[Pvfs2-developers] BMI questions

Scott Atchley atchley at myri.com
Thu Nov 30 19:58:53 EST 2006


On Nov 30, 2006, at 4:31 PM, Sam Lang wrote:

> Right now all our operations (or transactions, as you call them)  
> start with an unexpected message from the client, and end with an  
> expected message from the server.  I don't know if that's a design  
> requirement of BMI though, or just an artifact of how we use it in  
> PVFS.  I _think_ the BMI interfaces were meant to allow expected  
> messages in either direction in any order, and its left up to the  
> upper layers to make sure they get posted right, but again, I would  
> have to defer to one of the BMI sages.

Hmmm. I assumed that for any operation, that there would be a back  
and forth between client and server ending with a expected send from  
server to the client:

Client          Server
    |     unex      |
    |-------------->|
    |               |
    |      ex       |
    |<--------------|
    |               |
    |      ex       |
    |-------------->|
    |               |
    |      ex       |
    |<--------------|
    |               |

with a minimum of unexpected client to server followed by an expected  
from server to client.
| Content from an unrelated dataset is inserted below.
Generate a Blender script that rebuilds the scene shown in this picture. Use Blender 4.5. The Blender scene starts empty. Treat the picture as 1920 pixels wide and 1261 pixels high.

If this is the case I might be able to do a  
simple flow control on the client using a reference count (increment  
on send to server S and decrement on receive from S).

Are you saying that a single operation may not ping pong back and  
forth but have multiple expected sends in a single direction?

Client          Server
    |     unex      |
    |-------------->|
    |               |
    |      ex       |
    |<--------------|
    |               |
    |      ex       |
    |-------------->|
    |               |
    |      ex       |
    |-------------->|
    |               |
    |      ex       |
    |-------------->|
    |               |
    |      ex       |
    |<--------------|
    |               |

If so, would each of the receives (and matching sends) use different  
tags? Also, this case presents a resource starvation risk. Since the  
BMI method does not know about the entire operation (how many sends/ 
receives), it is possible that it could start the operation but not  
be able to get the additional resources for the subsequent sends/ 
receives to complete it.

> Are you able to do some kind of pre-posting if you know there's  
> always an expected coming back?
>
> -sam

I assumed that BMI always posted a receive for an expected incoming  
send? Does it not? I would hope that BMI or a higher layer would pre- 
post the receive before calling the send function. If not, let me know.